For recovering teetotallers, like me, Thinking Drinkers is the perfect Edinburgh show. On stage, two sprucely dressed actors perform sketches about booze while a team of well-trained ushers race around plying the audience with strong liquor from plastic beakers. In under an hour, I swallowed a can of ale chased by vodka, gin, rum and Irish whiskey. It’s a decent show but, for obvious reasons, forgettable.
Nina’s Got News is the first fringe play written by Frank Skinner. Nina has split up with her besotted boyfriend, Chris. When he answers a summons to her flat he’s hoping for a valedictory romp.
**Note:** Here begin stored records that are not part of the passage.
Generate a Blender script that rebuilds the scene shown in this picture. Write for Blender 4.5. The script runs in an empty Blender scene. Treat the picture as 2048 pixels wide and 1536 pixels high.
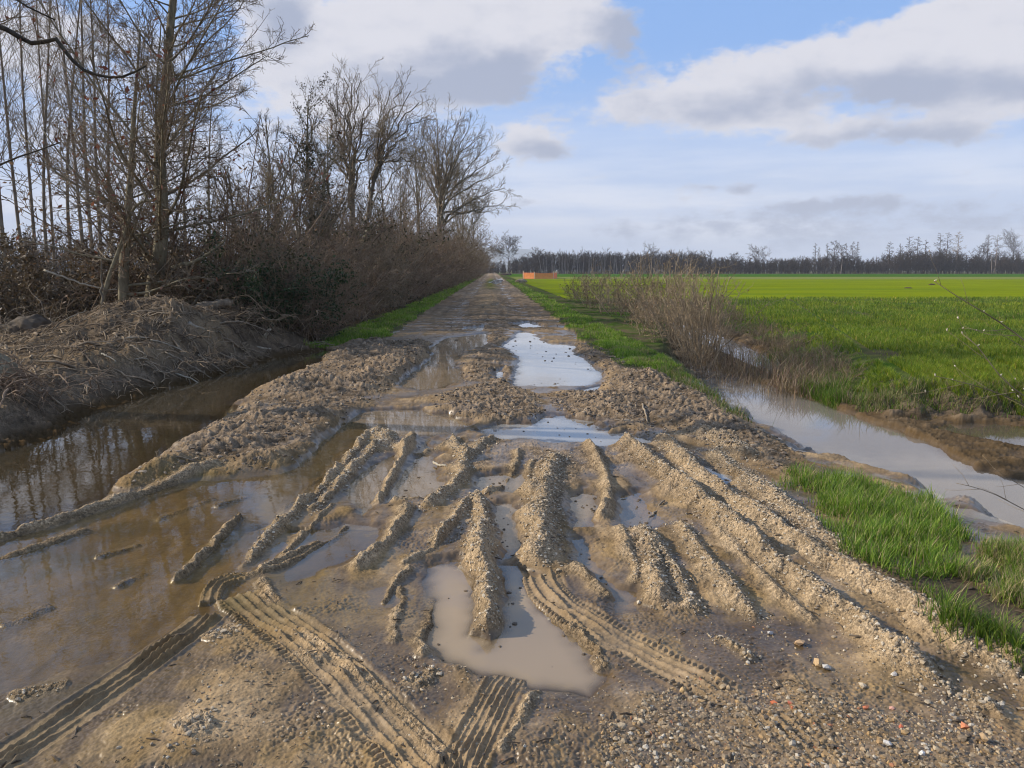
import bpy, math, random
import numpy as np
from mathutils import Vector

S = bpy.context.scene
COL = S.collection
R = math.radians
# ------------------------------------------------------------------ camera
F = 1538.0                       # focal length in pixels of the 2048 px wide photograph
PITCH = math.atan(228 / F)       # horizon lies 228 px above the middle
CAMH = 1.6
cam_d = bpy.data.cameras.new("camera")
cam_d.sensor_width = 36.0
cam_d.lens = 36.0 * F / 2048
cam_d.clip_start = 0.05
cam_d.clip_end = 30000
cam = bpy.data.objects.new("camera", cam_d)
cam.location = (0, 0, CAMH)
cam.rotation_euler = (math.pi / 2 - PITCH, 0, 0)
COL.objects.link(cam)
S.camera = cam
SP, CP = math.sin(PITCH), math.cos(PITCH)

def ray(px, py):
    X = (px - 1024) / F
    Y = (768 - py) / F
    return X, CP + SP * Y, -SP + CP * Y

def gp(px, py, z=0.0):
    """where a line of sight meets the level z (the survey of the place)"""
    x, y, d = ray(px, py)
    t = (z - CAMH) / d
    return (x * t, y * t)

def at3(px, py, Y):
    x, y, d = ray(px, py)
    t = Y / y
    return (x * t, Y, CAMH + d * t)

def gpoly(pts, z=0.0):
    return np.array([gp(a, b, z) for a, b in pts])

# ------------------------------------------------------------------ render look
S.view_settings.view_transform = 'Standard'
S.view_settings.look = 'None'
S.view_settings.exposure = 0.30
S.view_settings.gamma = 1.0
S.view_settings.use_curve_mapping = False
S.cycles.max_bounces = 8
S.cycles.transparent_max_bounces = 12
S.cycles.diffuse_bounces = 3
S.cycles.glossy_bounces = 3
S.cycles.transmission_bounces = 3
S.cycles.volume_bounces = 0
S.cycles.caustics_reflective = False
S.cycles.caustics_refractive = False
S.cycles.use_denoising = True
S.cycles.filter_width = 1.1

# ------------------------------------------------------------------ sun
SUN_EL, SUN_AZ = R(29), R(-80)          # azimuth clockwise from the view direction (+Y)
sun_d = bpy.data.lights.new("sun", 'SUN')
sun_d.energy = 5.0
sun_d.angle = R(0.53)
sun_d.color = (1.0, 0.89, 0.73)
sun = bpy.data.objects.new("sun", sun_d)
sv = Vector((math.sin(SUN_AZ) * math.cos(SUN_EL), math.cos(SUN_AZ) * math.cos(SUN_EL), math.sin(SUN_EL)))
sun.rotation_euler = sv.to_track_quat('Z', 'Y').to_euler()
sun.location = (-60, 10, 60)
COL.objects.link(sun)

# ------------------------------------------------------------------ sky with clouds
W = bpy.data.worlds.new("World")
S.world = W
W.use_nodes = True
nt = W.node_tree
nt.nodes.clear()

class NG:
    def __init__(self, nt): self.nt = nt
    def n(self, t, **kw):
        nd = self.nt.nodes.new(t)
        for k, v in kw.items(): setattr(nd, k, v)
        return nd
    def link(self, a, b): self.nt.links.new(a, b)
    def put(self, sock, v):
        if isinstance(v, bpy.types.NodeSocket): self.link(v, sock)
        else: sock.default_value = v
    def m(self, op, a, b=0.0, c=0.0, clamp=False):
        nd = self.n('ShaderNodeMath', operation=op)
        nd.use_clamp = clamp
        self.put(nd.inputs[0], a); self.put(nd.inputs[1], b); self.put(nd.inputs[2], c)
        return nd.outputs[0]
    def ss(self, v, a, b, lo=0.0, hi=1.0):
        nd = self.n('ShaderNodeMapRange', interpolation_type='SMOOTHSTEP')
        self.put(nd.inputs[0], v)
        nd.inputs[1].default_value = a; nd.inputs[2].default_value = b
        nd.inputs[3].default_value = lo; nd.inputs[4].default_value = hi
        return nd.outputs[0]
    def mix(self, f, a, b):
        nd = self.n('ShaderNodeMix', data_type='RGBA')
        self.put(nd.inputs[0], f); self.put(nd.inputs[6], a); self.put(nd.inputs[7], b)
        return nd.outputs[2]
    def xyz(self, x, y, z):
        nd = self.n('ShaderNodeCombineXYZ')
        self.put(nd.inputs[0], x); self.put(nd.inputs[1], y); self.put(nd.inputs[2], z)
        return nd.outputs[0]
    def noise(self, vec, scale, detail=3.0, rough=0.5, dist=0.0):
        nd = self.n('ShaderNodeTexNoise')
        if vec is not None: self.link(vec, nd.inputs['Vector'])
        nd.inputs['Scale'].default_value = scale
        nd.inputs['Detail'].default_value = detail
        nd.inputs['Roughness'].default_value = rough
        nd.inputs['Distortion'].default_value = dist
        return nd

g = NG(nt)
sky = g.n('ShaderNodeTexSky', sky_type='NISHITA')
sky.sun_disc = False
sky.sun_elevation = SUN_EL
sky.sun_rotation = SUN_AZ
sky.altitude = 50
sky.air_density = 1.0
sky.dust_density = 1.2
sky.ozone_density = 1.6
tc = g.n('ShaderNodeTexCoord')
sep = g.n('ShaderNodeSeparateXYZ')
g.link(tc.outputs['Generated'], sep.inputs[0])
az0 = g.m('ARCTAN2', sep.outputs[0], sep.outputs[1])
el0 = g.m('ARCSINE', sep.outputs[2])
base = g.xyz(az0, g.m('MULTIPLY', el0, 1.9), 0.0)
w1 = g.noise(base, 7.0, 4.0, 0.55)
sw = g.n('ShaderNodeSeparateColor'); g.link(w1.outputs['Color'], sw.inputs[0])
az = g.m('ADD', az0, g.m('MULTIPLY', g.m('SUBTRACT', sw.outputs[0], 0.5), 0.10))
el = g.m('ADD', el0, g.m('MULTIPLY', g.m('SUBTRACT', sw.outputs[1], 0.5), 0.055))
fine = g.noise(base, 16.0, 5.0, 0.6).outputs['Fac']

finer = g.noise(base, 55.0, 4.0, 0.6).outputs['Fac']

def azel(px, py):
    x, y, d = ray(px, py)
    return math.atan2(x, y), math.asin(d / math.sqrt(x * x + y * y + d * d))

def blob(px, py, rx, ry, amp, shift=0.0, tilt=0.0):
    a, e = azel(px, py)
    da = g.m('SUBTRACT', az, a)
    de = g.m('SUBTRACT', el, e + shift)
    if tilt:
        de = g.m('SUBTRACT', de, g.m('MULTIPLY', da, tilt))
    qa = g.m('POWER', g.m('ABSOLUTE', g.m('DIVIDE', da, rx / F)), 2.0)
    qe = g.m('POWER', g.m('ABSOLUTE', g.m('DIVIDE', de, ry / F)), 2.0)
    ex = g.m('POWER', 2.7183, g.m('MULTIPLY', g.m('ADD', qa, qe), -1.0))
    return g.m('MULTIPLY', ex, amp)

def total(bl):
    t = None
    for b in bl:
        v = blob(*b)
        t = v if t is None else g.m('ADD', t, v)
    return t

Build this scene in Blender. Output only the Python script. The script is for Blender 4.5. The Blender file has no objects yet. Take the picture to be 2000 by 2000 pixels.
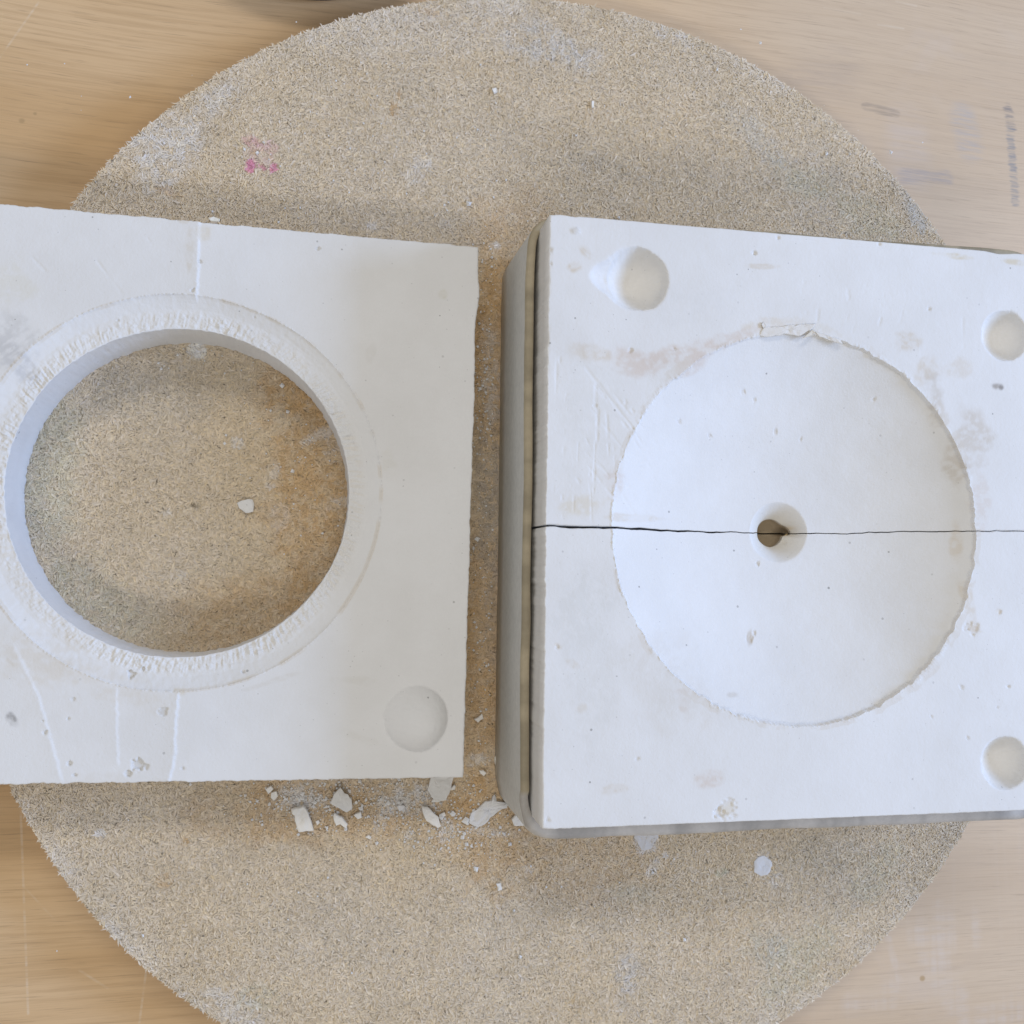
import bpy, math
import numpy as np
from mathutils import Matrix

# ------------------------------------------------------------------ camera, world, lamps
D = 0.5                                   # camera height above the board, metres
F = 1930.0                                # focal length in pixels of a 2000 px picture
TA, TB = math.radians(11.25), math.radians(3.25)
scene = bpy.context.scene
ca, sa, cb, sb = math.cos(TA), math.sin(TA), math.cos(TB), math.sin(TB)
ROT = np.array([[ca, 0, -sa], [0, 1, 0], [sa, 0, ca]]) @ np.array([[1, 0, 0], [0, cb, -sb], [0, sb, cb]])
cam_data = bpy.data.cameras.new('camera')
cam = bpy.data.objects.new('camera', cam_data)
scene.collection.objects.link(cam)
cam_data.sensor_width = 36.0
cam_data.lens = F / 2000 * 36.0
cam_data.clip_start, cam_data.clip_end = 0.01, 50.0
M4 = Matrix.Identity(4)
for i in range(3):
    for j in range(3):
        M4[i][j] = ROT[i, j]
M4[2][3] = D
cam.matrix_world = M4
scene.camera = cam

world = bpy.data.worlds.new('World')
scene.world = world
world.use_nodes = True
bg = world.node_tree.nodes['Background']
bg.inputs[0].default_value = (1.0, 1.0, 1.0, 1)
bg.inputs[1].default_value = 0.36

def area_lamp(name, loc, target, sx, sy, power, col):
    l = bpy.data.lights.new(name, 'AREA')
    l.shape, l.size, l.size_y = 'RECTANGLE', sx, sy
    l.energy, l.color = power, col
    o = bpy.data.objects.new(name, l)
    scene.collection.objects.link(o)
    z = np.array(loc, float) - np.array(target, float); z /= np.linalg.norm(z)
    x = np.cross((0, 0, 1), z) if abs(z[2]) < .98 else np.array((1., 0, 0))
    x = x / np.linalg.norm(x); y = np.cross(z, x)
    m = Matrix.Identity(4)
    for i in range(3):
        m[i][0], m[i][1], m[i][2], m[i][3] = x[i], y[i], z[i], loc[i]
    o.matrix_world = m
    return o

area_lamp('window_lamp', (1.80, 0.12, 0.90), (0.05, 0.02, 0), 0.75, 0.45, 32, (0.40, 0.585, 1.0))
area_lamp('ceiling_lamp', (-0.30, -1.42, 1.90), (0.1, 0.02, 0), 1.2, 0.30, 12, (1.0, 0.97, 0.93))
area_lamp('ceiling_lamp', (-0.05, 1.44, 1.90), (0.1, 0.02, 0), 1.2, 0.30, 12, (1.0, 0.97, 0.93))

scene.view_settings.view_transform = 'Standard'
scene.view_settings.look = 'None'
scene.view_settings.gamma = 1.0
scene.view_settings.use_curve_mapping = False
scene.view_settings.exposure = -0.05

# ------------------------------------------------------------------ helpers
rng = np.random.default_rng(7)

def unp(p, z):
    """pixel of the 2000 px photograph at height z (metres above the board) -> world x, y"""
    p = np.atleast_2d(np.array(p, float))
    d = np.stack([(p[:, 0] - 1000) / F, -(p[:, 1] - 1000) / F, -np.ones(len(p))], 1) @ ROT.T
    return d[:, :2] * ((D - z) / -d[:, 2])[:, None]

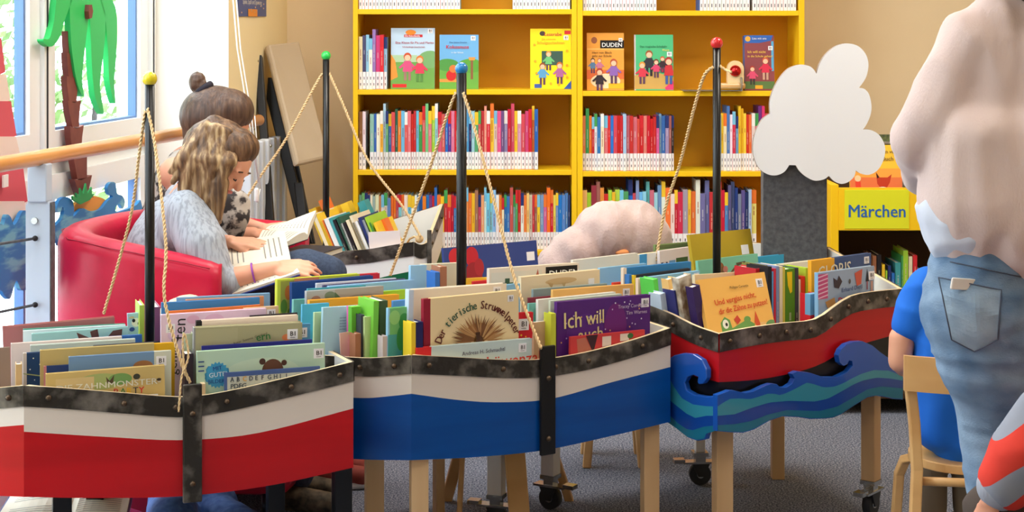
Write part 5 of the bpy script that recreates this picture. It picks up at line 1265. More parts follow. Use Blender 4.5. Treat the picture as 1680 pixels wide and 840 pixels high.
def hand(wrist, fwd, up, s=1.0, curl=.35, thumb=1, spread=.1):
    """palm with four fingers and a thumb; up is the back of the hand"""
    w_, f_, u_ = Vector(wrist), Vector(fwd).normalized(), Vector(up).normalized()
    side = f_.cross(u_).normalized(); u_ = side.cross(f_).normalized(); out = []
    pl = .075*s
    for k in range(4):
        o_ = (k-1.5)*.0185*s
        kn = w_ + f_*pl*(1 - .06*abs(k-1.3)) + side*o_*1.1
        out.append(('c', tuple(w_ + side*o_*.7 + f_*.012*s), tuple(kn), .0125*s, .0105*s))
        d = (f_ + side*spread*(k-1.5)*.6 - u_*.12).normalized()
        out += finger(kn, d, (.066, .074, .070, .056)[k if thumb < 0 else 3-k]*s, .0082*s, -curl*thumb*0 - curl, side)
    tb = w_ + f_*.02*s + side*thumb*.026*s
    out += [('c', tuple(tb), tuple(tb + f_*.03*s + side*thumb*.018*s - u_*.008*s), .0125*s, .0095*s), ('c', tuple(tb + f_*.03*s + side*thumb*.018*s - u_*.008*s), tuple(tb + f_*.056*s + side*thumb*.022*s - u_*.02*s), .0092*s, .0078*s)]
    return out
def face(par, c, f_, u_, r, eye=False):
    """eyes, lips and brows placed on the head"""
    f_, u_ = Vector(f_).normalized(), Vector(u_).normalized(); s_ = f_.cross(u_).normalized(); c = Vector(c)
    q = MB()
    for k in (-1, 1):          # lowered lids: lashes as a thin dark arc, brow above
        p = [c + f_*r*(.955 - .05*abs(a)) + s_*(k*r*.35 + a*r*.13) - u_*r*(.06 + .03*(1-a*a)) for a in (-1, -.5, 0, .5, 1)]
        q.tube(p, r*.022, M_ink, 6)
        p = [c + f_*r*(.93 - .04*abs(a)) + s_*(k*r*.35 + a*r*.16) + u_*r*(.24 + .04*(1-a*a)) for a in (-1, -.5, 0, .5, 1)]
        q.tube(p, r*.03, M_brown, 6)
    loc0(q.build('eyes'), par)
    q = MB(); q.cap(c + f_*r*.93 - u_*r*.62 - s_*r*.2, c + f_*r*.93 - u_*r*.62 + s_*r*.2, r*.06, r*.06, mat('lips', (196, 110, 104), .5)); loc0(q.build('lips'), par)
def headshape(c, f_, u_, r):
    f_, u_ = Vector(f_).normalized(), Vector(u_).normalized(); s_ = f_.cross(u_).normalized(); c = Vector(c)
    rot = Matrix((s_, f_, u_)).transposed().to_euler()
    q = [('e', tuple(c), (r*.82, r*.98, r*1.08), tuple(rot)), ('e', tuple(c + f_*r*.28 - u_*r*.42), (r*.62, r*.66, r*.72), tuple(rot)), ('c', tuple(c + f_*r*.95 + u_*r*.05), tuple(c + f_*r*1.08 - u_*r*.28), r*.09, r*.14),
         ('c', tuple(c + f_*r*.72 - u_*r*.92), tuple(c + f_*r*.7 - u_*r*.95), r*.22, r*.2)]
    for k in (-1, 1):
        q += [('e', tuple(c + s_*k*r*.84 - u_*r*.12 - f_*r*.05), (r*.1, r*.18, r*.27), tuple(rot)), ('e', tuple(c + f_*r*.74 + s_*k*r*.4 - u_*r*.3), (r*.26, r*.22, r*.24), tuple(rot)), ('e', tuple(c + f_*r*.82 + s_*k*r*.33 + u_*r*.2), (r*.24, r*.14, r*.08), tuple(rot))]
    return q
# --- girl nearer the camera, grey blouse
g1 = empty('person', W(290, 460, 5.0)); tag(g1, 'person with tied dark blond hair in grey blouse reading on red sofa', 'person')
L0 = g1.location.copy()
def loc0(o, par): o.parent = par; o.matrix_parent_inverse = Matrix.Translation(-par.location); return o
def T_(o, par): return loc0(o, par)
def P1(px, py, y): return tuple(W(px, py, y))
hc = W(366, 262, 4.96); fwd = Vector((.62, -.22, -.62)); upv = Vector((.66, -.05, .72))
hips, chest, neck = W(268, 500, 5.03), W(286, 385, 5.02), W(322, 302, 4.99)
sh_n, sh_f = W(306, 350, 4.87), W(300, 330, 5.16)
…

But Nina has asked her best pal Vanessa over and the three chums engage in amusing wordplay as they try to place their friendship on a new footing. Then a shock announcement. Nina has started to levitate. In recent weeks, she claims, she has spontaneously rocketed ceiling-wards on several occasions. Vanessa wants to see Nina’s gravity-defying skills in action and she ushers the human weather-balloon next door. Chris stays put, hoping to sneak a look at Nina’s diary. Vanessa re-enters and declares that Nina has indeed performed a feat of indoor aviation. Then comes another shock. A second character claims to be in possession of magical powers. And at this point the drama collapses into irrelevance and trickles away into a useless deadend. What a pity. Skinner’s characters are smart, likeable types and his dialogue never fails to sparkle. Yet the play feels like homework dashed off against the clock. With more discipline and industry Skinner could be the new Alan Bennett.
Diary of an Expat is a monologue by an Italian migrant living in London. She cherishes the EU’s dream of a borderless paradise but she exhibits unwitting national prejudices of her own.